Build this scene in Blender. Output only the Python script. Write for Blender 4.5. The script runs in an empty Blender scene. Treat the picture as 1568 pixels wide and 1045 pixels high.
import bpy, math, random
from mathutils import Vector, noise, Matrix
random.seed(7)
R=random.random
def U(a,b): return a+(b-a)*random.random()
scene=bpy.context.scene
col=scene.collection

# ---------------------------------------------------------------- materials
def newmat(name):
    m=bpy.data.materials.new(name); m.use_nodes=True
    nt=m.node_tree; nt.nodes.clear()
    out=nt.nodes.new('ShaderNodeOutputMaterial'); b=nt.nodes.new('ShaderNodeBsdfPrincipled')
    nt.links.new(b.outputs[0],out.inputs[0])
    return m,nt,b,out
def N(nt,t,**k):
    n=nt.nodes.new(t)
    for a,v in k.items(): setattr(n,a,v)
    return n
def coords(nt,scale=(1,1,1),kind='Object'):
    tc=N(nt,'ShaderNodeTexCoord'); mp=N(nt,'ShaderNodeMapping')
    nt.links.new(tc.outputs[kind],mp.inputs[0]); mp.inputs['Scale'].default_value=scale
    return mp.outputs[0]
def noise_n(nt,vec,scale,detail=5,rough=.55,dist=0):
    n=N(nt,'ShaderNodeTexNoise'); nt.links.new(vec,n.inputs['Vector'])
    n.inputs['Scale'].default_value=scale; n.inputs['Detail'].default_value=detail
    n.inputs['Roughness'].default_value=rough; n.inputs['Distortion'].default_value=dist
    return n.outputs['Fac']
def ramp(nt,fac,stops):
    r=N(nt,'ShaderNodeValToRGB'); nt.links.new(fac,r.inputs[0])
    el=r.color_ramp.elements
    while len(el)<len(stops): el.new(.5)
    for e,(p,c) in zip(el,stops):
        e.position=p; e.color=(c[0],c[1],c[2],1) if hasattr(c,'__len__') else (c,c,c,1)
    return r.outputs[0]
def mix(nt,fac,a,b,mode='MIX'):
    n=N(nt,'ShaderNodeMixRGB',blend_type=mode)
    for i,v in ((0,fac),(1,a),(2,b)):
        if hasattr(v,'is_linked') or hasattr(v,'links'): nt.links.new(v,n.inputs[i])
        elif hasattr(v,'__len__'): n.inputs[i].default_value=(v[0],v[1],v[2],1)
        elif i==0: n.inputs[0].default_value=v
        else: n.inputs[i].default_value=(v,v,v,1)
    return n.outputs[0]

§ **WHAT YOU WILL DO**
Copy the material above verbatim.

§ **ANSWER TO THIS EXERCISE**
Build this scene in Blender. Output only the Python script. Write for Blender 4.5. The script runs in an empty Blender scene. Treat the picture as 1568 pixels wide and 1045 pixels high.
import bpy, math, random
from mathutils import Vector, noise, Matrix
random.seed(7)
R=random.random
def U(a,b): return a+(b-a)*random.random()
scene=bpy.context.scene
col=scene.collection

# ---------------------------------------------------------------- materials
def newmat(name):
    m=bpy.data.materials.new(name); m.use_nodes=True
    nt=m.node_tree; nt.nodes.clear()
    out=nt.nodes.new('ShaderNodeOutputMaterial'); b=nt.nodes.new('ShaderNodeBsdfPrincipled')
    nt.links.new(b.outputs[0],out.inputs[0])
    return m,nt,b,out
def N(nt,t,**k):
    n=nt.nodes.new(t)
    for a,v in k.items(): setattr(n,a,v)
    return n
def coords(nt,scale=(1,1,1),kind='Object'):
    tc=N(nt,'ShaderNodeTexCoord'); mp=N(nt,'ShaderNodeMapping')
    nt.links.new(tc.outputs[kind],mp.inputs[0]); mp.inputs['Scale'].default_value=scale
    return mp.outputs[0]
def noise_n(nt,vec,scale,detail=5,rough=.55,dist=0):
    n=N(nt,'ShaderNodeTexNoise'); nt.links.new(vec,n.inputs['Vector'])
    n.inputs['Scale'].default_value=scale; n.inputs['Detail'].default_value=detail
    n.inputs['Roughness'].default_value=rough; n.inputs['Distortion'].default_value=dist
    return n.outputs['Fac']
def ramp(nt,fac,stops):
    r=N(nt,'ShaderNodeValToRGB'); nt.links.new(fac,r.inputs[0])
    el=r.color_ramp.elements
    while len(el)<len(stops): el.new(.5)
    for e,(p,c) in zip(el,stops):
        e.position=p; e.color=(c[0],c[1],c[2],1) if hasattr(c,'__len__') else (c,c,c,1)
    return r.outputs[0]
def mix(nt,fac,a,b,mode='MIX'):
    n=N(nt,'ShaderNodeMixRGB',blend_type=mode)
    for i,v in ((0,fac),(1,a),(2,b)):
        if hasattr(v,'is_linked') or hasattr(v,'links'): nt.links.new(v,n.inputs[i])
        elif hasattr(v,'__len__'): n.inputs[i].default_value=(v[0],v[1],v[2],1)
        elif i==0: n.inputs[0].default_value=v
        else: n.inputs[i].default_value=(v,v,v,1)
    return n.outputs[0]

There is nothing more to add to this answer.